GIVEN ENTRIES:
========================================================================
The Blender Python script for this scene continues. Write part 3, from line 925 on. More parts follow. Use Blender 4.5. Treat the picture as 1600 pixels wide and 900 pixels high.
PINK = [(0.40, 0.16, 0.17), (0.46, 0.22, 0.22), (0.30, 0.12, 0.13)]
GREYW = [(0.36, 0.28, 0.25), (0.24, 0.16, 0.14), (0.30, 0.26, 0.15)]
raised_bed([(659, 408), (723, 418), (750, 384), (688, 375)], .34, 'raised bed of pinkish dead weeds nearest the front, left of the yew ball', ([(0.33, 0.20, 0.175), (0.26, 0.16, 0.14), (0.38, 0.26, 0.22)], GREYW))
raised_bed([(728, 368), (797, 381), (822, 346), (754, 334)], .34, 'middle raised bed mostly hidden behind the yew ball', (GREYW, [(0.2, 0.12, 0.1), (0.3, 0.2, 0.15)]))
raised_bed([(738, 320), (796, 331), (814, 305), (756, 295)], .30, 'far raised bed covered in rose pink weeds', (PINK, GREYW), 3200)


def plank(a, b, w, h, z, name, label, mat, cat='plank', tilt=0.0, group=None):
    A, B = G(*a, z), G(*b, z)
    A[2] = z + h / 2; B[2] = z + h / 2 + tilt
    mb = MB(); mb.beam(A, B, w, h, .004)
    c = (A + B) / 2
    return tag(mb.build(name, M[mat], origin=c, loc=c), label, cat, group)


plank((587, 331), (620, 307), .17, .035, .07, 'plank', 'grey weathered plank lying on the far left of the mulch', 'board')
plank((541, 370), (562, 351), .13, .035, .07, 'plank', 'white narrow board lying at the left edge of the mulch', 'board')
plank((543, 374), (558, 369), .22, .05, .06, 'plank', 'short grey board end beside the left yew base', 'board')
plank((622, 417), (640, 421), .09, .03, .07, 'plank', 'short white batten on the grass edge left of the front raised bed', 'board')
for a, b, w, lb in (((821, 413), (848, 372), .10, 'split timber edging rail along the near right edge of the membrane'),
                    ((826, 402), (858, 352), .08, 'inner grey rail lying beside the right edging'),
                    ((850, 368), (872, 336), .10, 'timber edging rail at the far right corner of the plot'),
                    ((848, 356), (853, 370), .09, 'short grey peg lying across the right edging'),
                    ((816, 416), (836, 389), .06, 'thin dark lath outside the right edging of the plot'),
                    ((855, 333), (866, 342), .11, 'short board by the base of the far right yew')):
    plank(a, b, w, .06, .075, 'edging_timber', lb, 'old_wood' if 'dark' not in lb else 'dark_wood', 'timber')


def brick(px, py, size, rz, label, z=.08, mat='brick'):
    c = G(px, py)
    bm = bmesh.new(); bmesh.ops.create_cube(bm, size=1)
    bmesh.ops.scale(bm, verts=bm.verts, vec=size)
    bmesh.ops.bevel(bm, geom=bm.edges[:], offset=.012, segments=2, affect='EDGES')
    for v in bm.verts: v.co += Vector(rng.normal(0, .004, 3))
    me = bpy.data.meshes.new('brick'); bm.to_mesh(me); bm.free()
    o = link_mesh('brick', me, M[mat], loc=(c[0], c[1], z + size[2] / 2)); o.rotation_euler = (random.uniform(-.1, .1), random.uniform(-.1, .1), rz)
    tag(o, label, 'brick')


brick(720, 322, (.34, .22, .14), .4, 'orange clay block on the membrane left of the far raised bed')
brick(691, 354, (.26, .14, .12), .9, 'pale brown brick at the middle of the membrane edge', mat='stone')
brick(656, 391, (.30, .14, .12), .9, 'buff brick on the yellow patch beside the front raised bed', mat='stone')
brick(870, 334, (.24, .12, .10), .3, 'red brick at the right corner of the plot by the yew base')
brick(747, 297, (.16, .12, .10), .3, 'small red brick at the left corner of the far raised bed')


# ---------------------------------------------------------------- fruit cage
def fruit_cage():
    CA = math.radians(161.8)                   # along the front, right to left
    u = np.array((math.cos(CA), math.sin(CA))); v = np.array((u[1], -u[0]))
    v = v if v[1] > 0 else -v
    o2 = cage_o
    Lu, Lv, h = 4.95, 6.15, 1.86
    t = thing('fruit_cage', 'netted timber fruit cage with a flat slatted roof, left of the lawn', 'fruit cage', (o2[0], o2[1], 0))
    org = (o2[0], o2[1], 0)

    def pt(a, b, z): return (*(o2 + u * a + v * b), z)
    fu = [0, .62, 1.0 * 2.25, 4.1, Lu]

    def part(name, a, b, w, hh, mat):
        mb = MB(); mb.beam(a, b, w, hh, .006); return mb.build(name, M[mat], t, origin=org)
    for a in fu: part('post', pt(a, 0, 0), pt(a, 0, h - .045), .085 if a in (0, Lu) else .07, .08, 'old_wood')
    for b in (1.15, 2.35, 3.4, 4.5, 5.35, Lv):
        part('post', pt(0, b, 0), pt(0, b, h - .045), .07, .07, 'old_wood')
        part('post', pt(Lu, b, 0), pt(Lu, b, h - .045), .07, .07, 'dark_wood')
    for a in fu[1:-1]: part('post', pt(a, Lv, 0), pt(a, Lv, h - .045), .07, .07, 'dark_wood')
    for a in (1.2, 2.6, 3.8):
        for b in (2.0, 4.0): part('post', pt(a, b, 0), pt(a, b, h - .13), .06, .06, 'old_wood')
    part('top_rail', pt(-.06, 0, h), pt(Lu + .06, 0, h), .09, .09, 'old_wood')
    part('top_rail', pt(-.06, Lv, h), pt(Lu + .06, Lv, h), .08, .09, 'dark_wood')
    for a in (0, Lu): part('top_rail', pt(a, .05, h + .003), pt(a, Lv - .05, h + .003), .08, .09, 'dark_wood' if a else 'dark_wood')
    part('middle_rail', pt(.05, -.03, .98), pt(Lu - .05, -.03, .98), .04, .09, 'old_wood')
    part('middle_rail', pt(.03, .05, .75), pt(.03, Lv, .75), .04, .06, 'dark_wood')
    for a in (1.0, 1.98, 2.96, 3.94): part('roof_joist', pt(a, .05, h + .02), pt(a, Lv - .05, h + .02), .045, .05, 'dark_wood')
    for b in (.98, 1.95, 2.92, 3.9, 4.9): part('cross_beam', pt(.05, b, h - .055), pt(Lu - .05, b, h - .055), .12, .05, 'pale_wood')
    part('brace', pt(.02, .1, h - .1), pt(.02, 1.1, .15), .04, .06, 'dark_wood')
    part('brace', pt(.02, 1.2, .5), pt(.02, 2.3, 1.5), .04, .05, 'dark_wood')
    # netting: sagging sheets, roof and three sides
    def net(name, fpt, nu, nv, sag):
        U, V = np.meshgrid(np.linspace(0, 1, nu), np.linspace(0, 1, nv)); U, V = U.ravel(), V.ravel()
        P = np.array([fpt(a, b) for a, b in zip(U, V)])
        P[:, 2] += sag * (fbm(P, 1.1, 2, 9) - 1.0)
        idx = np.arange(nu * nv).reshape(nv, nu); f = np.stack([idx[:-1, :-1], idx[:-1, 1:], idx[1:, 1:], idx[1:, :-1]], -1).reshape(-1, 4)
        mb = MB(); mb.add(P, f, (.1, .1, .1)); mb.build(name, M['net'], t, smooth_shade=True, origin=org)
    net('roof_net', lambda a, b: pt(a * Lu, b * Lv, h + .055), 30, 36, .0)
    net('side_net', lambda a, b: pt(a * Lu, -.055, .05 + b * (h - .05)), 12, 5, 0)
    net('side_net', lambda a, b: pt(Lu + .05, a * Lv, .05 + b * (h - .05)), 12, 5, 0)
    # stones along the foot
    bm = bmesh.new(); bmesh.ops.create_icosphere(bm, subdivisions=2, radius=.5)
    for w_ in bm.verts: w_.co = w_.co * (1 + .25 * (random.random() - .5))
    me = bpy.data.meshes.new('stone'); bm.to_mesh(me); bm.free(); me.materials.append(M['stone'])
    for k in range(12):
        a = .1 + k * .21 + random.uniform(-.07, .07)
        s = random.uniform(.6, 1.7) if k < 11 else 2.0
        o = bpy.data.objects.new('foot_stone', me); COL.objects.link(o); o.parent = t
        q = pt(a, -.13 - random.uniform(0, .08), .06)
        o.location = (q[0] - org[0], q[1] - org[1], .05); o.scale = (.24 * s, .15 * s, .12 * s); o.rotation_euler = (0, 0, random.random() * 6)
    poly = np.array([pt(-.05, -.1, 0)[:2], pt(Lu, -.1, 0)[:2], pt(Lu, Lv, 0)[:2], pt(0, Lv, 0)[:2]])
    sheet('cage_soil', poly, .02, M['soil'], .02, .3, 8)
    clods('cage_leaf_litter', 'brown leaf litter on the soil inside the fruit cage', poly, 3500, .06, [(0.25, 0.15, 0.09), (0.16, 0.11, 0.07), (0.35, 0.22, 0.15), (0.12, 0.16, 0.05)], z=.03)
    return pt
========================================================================
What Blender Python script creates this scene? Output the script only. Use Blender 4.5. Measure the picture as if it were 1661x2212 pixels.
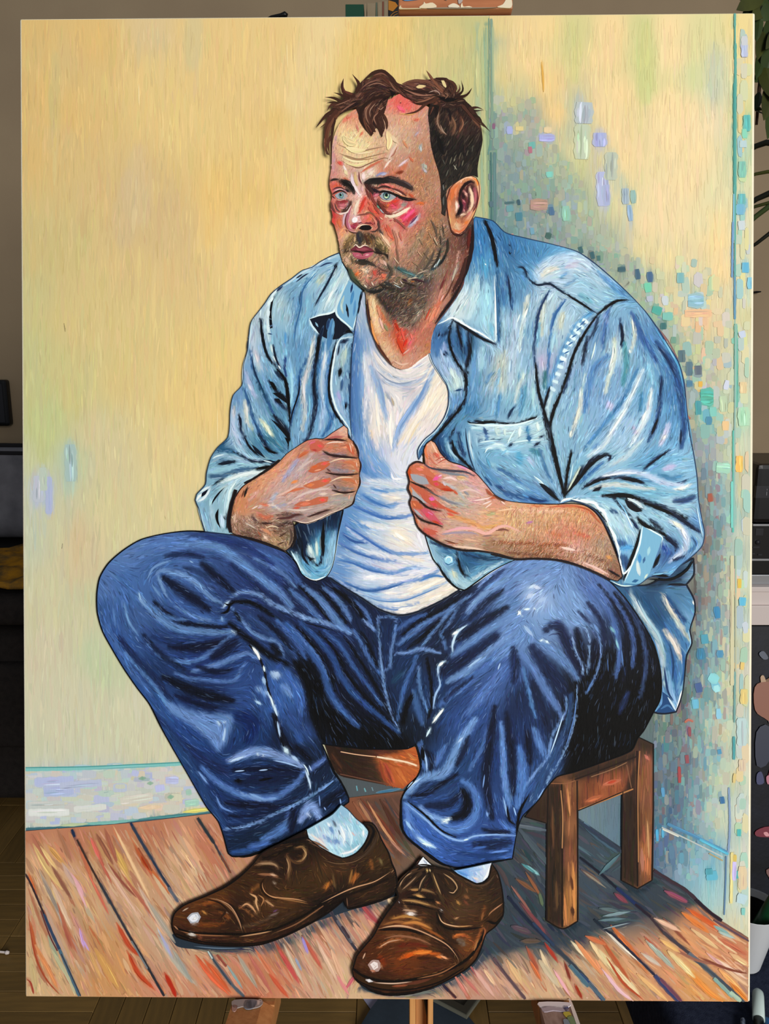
========================================================================
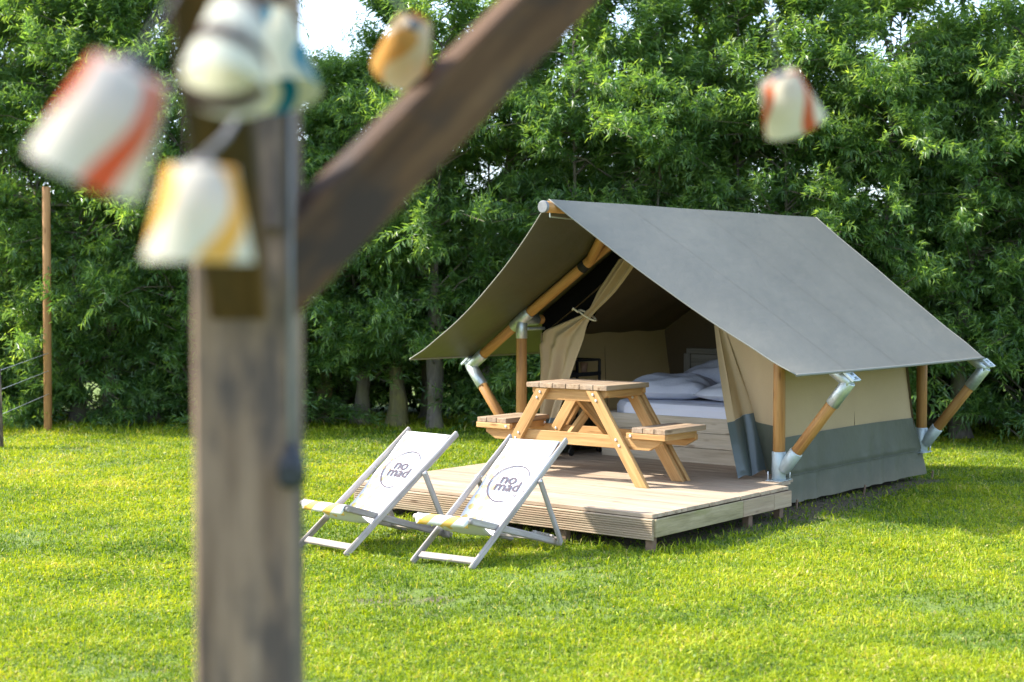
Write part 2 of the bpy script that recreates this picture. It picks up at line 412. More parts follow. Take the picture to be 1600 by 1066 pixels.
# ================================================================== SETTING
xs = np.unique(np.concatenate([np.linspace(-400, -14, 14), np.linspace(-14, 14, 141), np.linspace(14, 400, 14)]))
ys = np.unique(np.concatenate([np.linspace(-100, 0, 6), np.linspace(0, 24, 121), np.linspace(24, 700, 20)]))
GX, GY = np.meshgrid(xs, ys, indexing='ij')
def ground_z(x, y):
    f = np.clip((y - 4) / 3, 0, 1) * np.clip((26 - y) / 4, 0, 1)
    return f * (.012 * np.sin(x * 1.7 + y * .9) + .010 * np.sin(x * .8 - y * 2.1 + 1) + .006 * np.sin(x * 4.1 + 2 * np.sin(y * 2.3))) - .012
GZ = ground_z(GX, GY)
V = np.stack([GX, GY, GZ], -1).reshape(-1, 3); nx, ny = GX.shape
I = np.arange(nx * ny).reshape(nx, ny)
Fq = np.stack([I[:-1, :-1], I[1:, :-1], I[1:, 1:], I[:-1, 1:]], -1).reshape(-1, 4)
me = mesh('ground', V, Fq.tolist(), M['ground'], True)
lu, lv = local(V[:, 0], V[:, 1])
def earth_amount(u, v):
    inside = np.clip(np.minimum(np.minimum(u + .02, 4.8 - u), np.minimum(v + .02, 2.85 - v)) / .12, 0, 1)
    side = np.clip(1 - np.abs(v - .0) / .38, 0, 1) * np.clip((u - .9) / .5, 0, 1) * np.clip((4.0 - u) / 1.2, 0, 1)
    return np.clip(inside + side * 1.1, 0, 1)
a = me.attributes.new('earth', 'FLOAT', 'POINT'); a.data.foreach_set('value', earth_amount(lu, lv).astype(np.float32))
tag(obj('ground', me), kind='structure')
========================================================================
EXERCISE PROMPT:
Which lines include the word "Blender"? Copy every one of them.

FINAL ANSWER:
The Blender Python script for this scene continues. Write part 3, from line 925 on. More parts follow. Use Blender 4.5. Treat the picture as 1600 pixels wide and 900 pixels high.
What Blender Python script creates this scene? Output the script only. Use Blender 4.5. Measure the picture as if it were 1661x2212 pixels.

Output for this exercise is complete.